Bush, the production currently on tour in the UK, evokes the centuries-old belief system of the aboriginal people through a series of visually striking episodes. Dancers creep on all-fours, their faces painted, contorting their bodies in a reptilian fashion, while the shards of light behind them conjure up images of the sun rising over the outback sands. At other times, the performers stalk the stage, their movements dictated by bamboo-like canes clasped in each hand. Theses segments have a tantalising mystical quality and exude a strong sense of place; but some of the other, later sections are far more abstract and as such harder to connect with.

At the centre of this spirit-ridden world is Kathy Balngayagu Marika, a senior tribal woman and aboriginal community elder. This woman, though not a professional performer, adds a necessary solidity to the piece and is a strong yet relaxed force on stage, a still presence amongst all the animalistic writhing.

The production is choreographed by Bangarra's artistic director Stephen Page and by Frances Rings (both have aboriginal ancestry as do all the members of the company) and features an effective, eclectic musical score by Steve Francis and David Page - a mix of traditional aboriginal chanting, contemporary beats and the eerie early morning noise of the bushland. But, though it runs for only around 75 minutes, the show drags in places. The segmented structure feels very disjointed - there's no real narrative flow between the individual pieces - some of which make more of an impact than others. It's also at times rather impenetrable; I longed to know more about the stories being portrayed, but Bush offers the audience only momentary glimpses into this world. The results, though overwhelmingly atmospheric, were at times frustrating in the lack of insight they allowed for.

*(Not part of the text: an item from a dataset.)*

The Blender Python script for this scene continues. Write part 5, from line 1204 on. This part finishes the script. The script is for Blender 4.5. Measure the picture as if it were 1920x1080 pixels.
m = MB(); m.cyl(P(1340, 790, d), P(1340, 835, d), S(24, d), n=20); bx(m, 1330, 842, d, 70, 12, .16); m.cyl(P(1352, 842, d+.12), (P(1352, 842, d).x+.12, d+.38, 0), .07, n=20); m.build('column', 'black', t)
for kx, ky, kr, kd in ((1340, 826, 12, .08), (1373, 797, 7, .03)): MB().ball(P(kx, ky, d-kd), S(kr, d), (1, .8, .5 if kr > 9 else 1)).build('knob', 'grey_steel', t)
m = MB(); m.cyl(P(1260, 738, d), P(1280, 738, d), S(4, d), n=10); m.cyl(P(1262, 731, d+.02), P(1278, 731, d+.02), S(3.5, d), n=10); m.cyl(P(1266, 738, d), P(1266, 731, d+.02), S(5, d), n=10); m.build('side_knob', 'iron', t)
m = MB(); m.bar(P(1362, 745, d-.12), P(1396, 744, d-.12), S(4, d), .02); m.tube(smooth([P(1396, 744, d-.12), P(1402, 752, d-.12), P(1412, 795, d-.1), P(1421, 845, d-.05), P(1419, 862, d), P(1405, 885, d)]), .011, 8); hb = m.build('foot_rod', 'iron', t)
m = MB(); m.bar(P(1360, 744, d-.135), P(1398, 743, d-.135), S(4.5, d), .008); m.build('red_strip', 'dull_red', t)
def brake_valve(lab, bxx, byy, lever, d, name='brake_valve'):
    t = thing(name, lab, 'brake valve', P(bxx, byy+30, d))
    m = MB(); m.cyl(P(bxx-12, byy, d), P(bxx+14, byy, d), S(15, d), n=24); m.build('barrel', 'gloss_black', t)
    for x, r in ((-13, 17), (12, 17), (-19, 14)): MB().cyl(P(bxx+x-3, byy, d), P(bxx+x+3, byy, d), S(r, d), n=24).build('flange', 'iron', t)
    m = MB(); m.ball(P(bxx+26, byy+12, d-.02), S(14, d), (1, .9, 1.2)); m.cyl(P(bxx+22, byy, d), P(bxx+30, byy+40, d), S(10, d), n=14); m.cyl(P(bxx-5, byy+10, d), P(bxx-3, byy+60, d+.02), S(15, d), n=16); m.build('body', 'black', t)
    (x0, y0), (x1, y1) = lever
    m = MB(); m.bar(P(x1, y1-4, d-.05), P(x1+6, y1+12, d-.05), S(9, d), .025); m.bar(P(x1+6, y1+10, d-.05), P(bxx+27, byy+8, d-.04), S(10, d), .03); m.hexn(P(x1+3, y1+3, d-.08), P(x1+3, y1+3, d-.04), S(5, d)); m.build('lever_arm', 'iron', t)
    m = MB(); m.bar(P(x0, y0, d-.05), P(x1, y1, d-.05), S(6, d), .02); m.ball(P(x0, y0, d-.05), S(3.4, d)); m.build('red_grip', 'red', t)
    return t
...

There's an unshakeable sense of something missing at the centre of the piece, a need for some unifying element. The presence of Kathy Balngayagu Marika in the cast goes some way to remedy this but somehow it's not enough. In its later sections Bush grows darker in tone: a lone dancer, Jhuny Boy Borja, twisting and curling his body as a soundtrack made up of the cold, dismissive voices of Western settlers echoes across the stage. It's one of the more political and concrete sections in what is, ultimately, an ambitious but only occasionally satisfying work.